Insegurança jurídica

“Os magistrados brasileiros, conscientes de suas responsabilidades constitucionais e legais, são fiéis cumpridores da legislação aprovada pelo Congresso Nacional. Para tanto, é preciso que o texto legal seja claro, sem contradições internas e externas, e esteja em sintonia com o marco constitucional vigente no País. Do contrário, resultará em insegurança jurídica e inconveniente litigiosidade, com prejuízos para todos: os destinatários das obrigações e direitos, os órgãos encarregados de sua implementação, os juízes que serão chamados a dirimir uma profusão de conflitos”.

Principais preocupações

Na nota, a Ajufe e a AMB destacam, entre outros os seguintes “pontos inquietantes”:

— “O esvaziamento de fato da proteção atual das áreas úmidas e do Pantanal, que será o bioma brasileiro mais afetado pelo novo Código Florestal. Com a nova lei, essas áreas passam a ser amplamente utilizáveis e desmatáveis (art. 4º, parágrafo 3º), ficando para o Poder Público (e o juiz) o papel de simples aplicador de “recomendações técnicas dos órgãos oficiais de pesquisa” (art. 10). Recomendações? Que órgãos oficiais de pesquisa? Como se vê, em termos de insegurança jurídica e risco de litigiosidade, o texto e o conceito de “leito regular” dos rios (art. 3º, XIX) falam por si mesmos”.

— “Também causa surpresa, depois de a questão ter sido pacificada nos Tribunais, a tentativa de integralmente transferir para os municípios a fixação da extensão e grau de proteção das matas ciliares, de encostas, de manguezais e dunas (art. 4º, parágrafo 8º), como se os maiores desastres ambientais da atualidade, com perdas de preciosas vidas humanas, não tivessem ocorrido exatamente nessas áreas”.

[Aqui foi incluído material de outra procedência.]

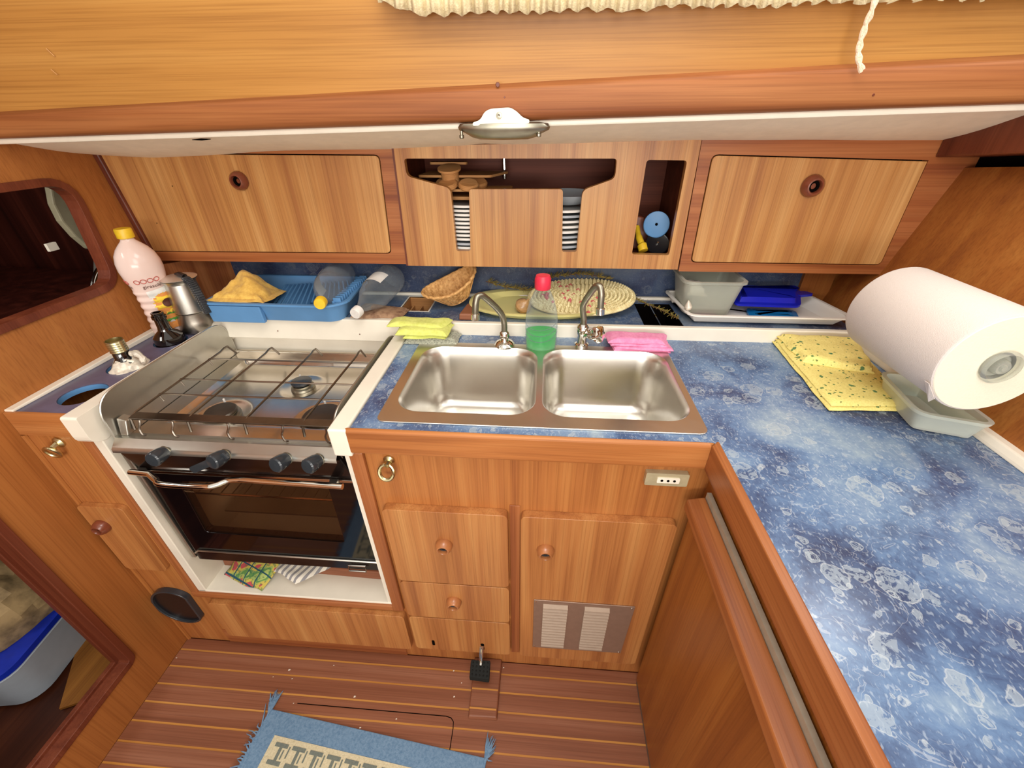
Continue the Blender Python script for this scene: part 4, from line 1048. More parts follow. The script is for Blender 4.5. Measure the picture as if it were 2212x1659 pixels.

— “A aparente previsão de que, a partir da nova Lei, em reversão completa do sistema atual, a União e os Estados só poderão proteger espécies da fauna e da flora ameaçadas de extinção se desapropriarem os milhares de imóveis em que estas ainda venham a se encontrar, o mesmo valendo para a conservação das restingas, veredas e várzeas (art. 6º). Além de esse dispositivo contradizer outros do mesmo texto, a prevalecer essa tese, o Brasil ficará impossibilitado de cumprir as obrigações que assumiu em tratados internacionais”.

— “O uso de carvão vegetal de espécies nativas, na atividade industrial (siderurgia, principalmente), não só continua permitido, o que em si é uma das maiores causas do desmatamento de florestas no Brasil, como a partir da nova lei a “reposição florestal” — isto é, o replantio — será feita mediante “espécies preferencialmente nativas” (art. 32, parágrafo 4º). Ou seja, derruba-se mata virgem e se planta espécie exótica”.

— “Em dois dispositivos enigmáticos, a nova lei aparentemente tenta inviabilizar o combate administrativo e judicial aos grandes incêndios que devastam a vegetação nativa, mormente na Amazônia (art. 38, parágrafo 3º e 4º). Na mesma linha, dificultando a atuação judicial, regularizam-se em Área de Preservação Permanente não só as culturas permanentes e lenhosas agrícolas e de silvicultura (o que é feito corretamente pelo art. 63, caput), mas também todas as atividades “pastoris, de ecoturismo e turismo rural” (art. 61, caput)! Além disso, o texto parece indicar anistia incondicional e completa às mansões de lazer, casas de campo, hotéis e marinas construídos ilegalmente (art. 61, parágrafo 7º)”.

Apelo

A nota dos magistrados conclui com um “apelo à conciliação e pacificação”:

“Os conflitos florestais e ambientais devem ser resolvidos precipuamente pelo legislador, com a edição de leis claras, justas e tecnicamente estruturadas; o Judiciário é apenas o último recurso, o que recomenda reduzir, em vez de ampliar, a litigiosidade ambiental e florestal. Os magistrados brasileiros acreditam firmemente no alto discernimento da Senhora Presidenta Dilma Rousseff e no elevado espírito público dos membros do Congresso Nacional nesse nobre esforço de conciliação e pacificação legislativa dos conflitos florestais”.